Composer Blogs@Sequenza21.com
Composer/keyboardist/producer Elodie Lauten creates operas, music for dance and theatre, orchestral, chamber and instrumental music. Not a household name, she is however widely recognized by historians as a leading figure of post-minimalism and a force on the new music scene, with 20 releases on a number of labels.

Her opera Waking in New York, Portrait of Allen Ginsberg was presented by the New York City Opera (2004 VOX and Friends) in May 2004, after being released on 4Tay, following three well-received productions. OrfReo, a new opera for Baroque ensemble was premiered at Merkin Hall by the Queen's Chamber Band, whose New Music Alive CD (released on Capstone in 2004) includes Lauten's The Architect. The Orfreo CD was released in December 2004 on Studio 21. In September 2004 Lauten was composer-in-residence at Hope College, MI. Lauten's Symphony 2001, was premiered in February 2003 by the SEM Orchestra in New York. In 1999, Lauten's Deus ex Machina Cycle for voices and Baroque ensemble (4Tay) received strong critical acclaim in the US and Europe. Lauten's Variations On The Orange Cycle (Lovely Music, 1998) was included in Chamber Music America's list of 100 best works of the 20th century.

Born in Paris, France, she was classically trained as a pianist since age 7. She received a Master's in composition from New York University where she studied Western composition with Dinu Ghezzo and Indian classical music with Ahkmal Parwez. Daughter of jazz pianist/drummer Errol Parker, she is also a fluent improviser. She became an American citizen in 1984 and has lived in New York since the early seventies

Visit Elodie Lauten's Web Site
Sunday, July 30, 2006
Titles, subtext and content

Composition titles - even though you still can’t copyright them – are more meaningful than in the past. Throughout the classical era, pieces were identified mostly by their form: sonata, concerto, prelude, with and a key signature and number. Operas were titled based on their librettos, but composers didn’t mind using the same title and popular subject, which would be almost unthinkable now. Still, due to some zeitgeist phenomenon, pieces can still share the same title, when, without the composer’s knowledge, someone else used the same idea – as if efficient titles were in limited supply, to be used and reused as needed. Note the current popularity of film remakes: a story is told once, set to film, becomes a success, and then years later, it lives again in a different version.

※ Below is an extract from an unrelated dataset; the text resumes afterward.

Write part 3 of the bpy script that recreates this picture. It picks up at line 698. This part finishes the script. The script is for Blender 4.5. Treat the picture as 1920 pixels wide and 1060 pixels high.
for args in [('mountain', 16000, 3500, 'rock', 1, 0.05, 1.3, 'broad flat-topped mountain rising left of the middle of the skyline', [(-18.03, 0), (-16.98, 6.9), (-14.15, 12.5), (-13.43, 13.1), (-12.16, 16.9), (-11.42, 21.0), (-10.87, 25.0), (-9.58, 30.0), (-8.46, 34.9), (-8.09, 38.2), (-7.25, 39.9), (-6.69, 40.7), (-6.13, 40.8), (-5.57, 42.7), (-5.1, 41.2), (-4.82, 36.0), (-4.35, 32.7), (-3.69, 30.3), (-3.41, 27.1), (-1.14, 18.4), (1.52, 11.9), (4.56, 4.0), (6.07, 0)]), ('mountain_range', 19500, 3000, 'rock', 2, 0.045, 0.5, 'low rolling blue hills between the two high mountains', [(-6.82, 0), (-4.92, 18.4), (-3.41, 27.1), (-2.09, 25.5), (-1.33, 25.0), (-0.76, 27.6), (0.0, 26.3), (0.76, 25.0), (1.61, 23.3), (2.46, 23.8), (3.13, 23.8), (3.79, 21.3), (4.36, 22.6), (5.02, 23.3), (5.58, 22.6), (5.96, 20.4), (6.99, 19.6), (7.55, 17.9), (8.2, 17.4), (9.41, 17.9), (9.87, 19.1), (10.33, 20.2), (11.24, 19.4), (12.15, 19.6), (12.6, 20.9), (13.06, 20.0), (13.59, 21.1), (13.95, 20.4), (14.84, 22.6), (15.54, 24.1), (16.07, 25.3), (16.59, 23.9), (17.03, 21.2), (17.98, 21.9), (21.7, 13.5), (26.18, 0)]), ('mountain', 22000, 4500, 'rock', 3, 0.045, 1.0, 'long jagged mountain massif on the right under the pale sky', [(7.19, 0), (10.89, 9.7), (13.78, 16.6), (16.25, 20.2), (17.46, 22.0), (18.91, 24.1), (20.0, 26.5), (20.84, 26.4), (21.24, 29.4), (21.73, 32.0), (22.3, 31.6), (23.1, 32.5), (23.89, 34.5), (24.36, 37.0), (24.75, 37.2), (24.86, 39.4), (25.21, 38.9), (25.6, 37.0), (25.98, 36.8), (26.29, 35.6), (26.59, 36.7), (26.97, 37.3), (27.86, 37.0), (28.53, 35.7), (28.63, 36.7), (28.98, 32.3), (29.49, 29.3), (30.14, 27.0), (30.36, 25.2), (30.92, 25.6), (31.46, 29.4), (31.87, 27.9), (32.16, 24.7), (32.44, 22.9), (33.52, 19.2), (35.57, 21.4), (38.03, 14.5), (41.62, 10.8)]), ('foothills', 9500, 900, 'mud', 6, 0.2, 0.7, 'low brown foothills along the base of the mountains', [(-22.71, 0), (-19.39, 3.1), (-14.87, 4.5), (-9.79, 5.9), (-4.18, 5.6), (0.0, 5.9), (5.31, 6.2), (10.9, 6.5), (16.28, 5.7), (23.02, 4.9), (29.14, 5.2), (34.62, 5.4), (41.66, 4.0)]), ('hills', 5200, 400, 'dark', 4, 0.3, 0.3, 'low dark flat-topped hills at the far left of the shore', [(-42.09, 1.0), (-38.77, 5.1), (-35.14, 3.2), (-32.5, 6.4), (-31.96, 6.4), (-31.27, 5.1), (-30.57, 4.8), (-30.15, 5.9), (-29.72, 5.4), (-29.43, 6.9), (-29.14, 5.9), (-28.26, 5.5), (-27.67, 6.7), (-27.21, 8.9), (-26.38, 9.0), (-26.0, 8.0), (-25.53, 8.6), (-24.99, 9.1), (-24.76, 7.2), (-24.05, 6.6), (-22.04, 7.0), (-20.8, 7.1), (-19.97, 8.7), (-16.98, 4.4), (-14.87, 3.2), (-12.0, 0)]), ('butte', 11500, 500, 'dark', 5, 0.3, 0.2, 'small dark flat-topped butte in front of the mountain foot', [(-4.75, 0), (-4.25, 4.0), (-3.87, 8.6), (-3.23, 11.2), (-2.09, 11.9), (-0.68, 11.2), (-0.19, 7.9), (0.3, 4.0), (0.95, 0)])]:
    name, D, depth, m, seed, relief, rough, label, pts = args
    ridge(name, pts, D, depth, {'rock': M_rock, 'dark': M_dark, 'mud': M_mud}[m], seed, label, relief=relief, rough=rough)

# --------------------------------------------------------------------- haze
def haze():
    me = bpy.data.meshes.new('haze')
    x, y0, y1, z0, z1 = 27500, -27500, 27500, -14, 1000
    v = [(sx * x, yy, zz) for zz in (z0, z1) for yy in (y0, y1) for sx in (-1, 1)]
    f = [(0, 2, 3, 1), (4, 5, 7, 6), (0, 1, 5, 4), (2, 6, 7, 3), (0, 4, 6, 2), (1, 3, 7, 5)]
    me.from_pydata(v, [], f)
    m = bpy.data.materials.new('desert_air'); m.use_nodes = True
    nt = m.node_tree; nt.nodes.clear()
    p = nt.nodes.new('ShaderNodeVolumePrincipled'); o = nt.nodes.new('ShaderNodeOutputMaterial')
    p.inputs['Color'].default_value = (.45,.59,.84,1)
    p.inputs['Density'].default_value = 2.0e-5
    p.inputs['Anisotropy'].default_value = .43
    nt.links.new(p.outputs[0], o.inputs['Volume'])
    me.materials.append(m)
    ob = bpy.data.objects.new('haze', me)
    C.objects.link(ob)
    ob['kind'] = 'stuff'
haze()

With the pervasive influence of the moving image, every musical piece can easily be perceived as a story onto itself. Compelled to write program notes, I find that having a ‘story of purpose’ for the piece helps present it. On the other hand, I wish we didn’t have to be specific. Not every piece needs a completely stated subtext, unless the subtext serves as a basis for the piece. If the music is abstract by nature, the subtext is redundant: one does not need to find the live model to a non-figurative painting. But if someone innocently looks at a Rothko and says, oh my, that looks like a sunset! And another person says, oh, that looks like my aunt’s bathroom in Kew Gardens! In one case, the spectator relates to the piece as a link to the universe; in the second, the spectator links the piece to personal experience. By leaving the subtext of the piece unspecified, the spectator is free to associate with anything - when listening to music intently (i.e. not as background, as in most cases) words and images come to mind… and that is what makes the musical experience utterly personal. Therefore it may be unnecessary to force content into it, unless people are becoming less prone to using their imaginations, to reading and listening, becoming more passive, ever entertained by moving, talking images. The listener now consciously or unconsciously expects a complete experience including not only music, but story-telling, images, action.

That’s why a lot of new experimental music lives not on the way it sounds, but on the exciting challenges or new concepts it brings forth, in other words, on its ‘action’ or description: hey, this guy used 24 boom boxes, an interactive internet feed and children playing found objects – wow! That’s exciting. How does it sound? Could be a total cacophony…. or recycled musak from 34 elevators…That’s no longer important. Well-written pieces that sound good but do not have any associated subtext are at a disadvantage. I still would like to reconcile the desire to be in the modern world and have a piece sound ‘good’ in a traditional sense, in terms of comfortable dissonance at least. I read somewhere that people who write accessible music are not taken seriously. Is that true?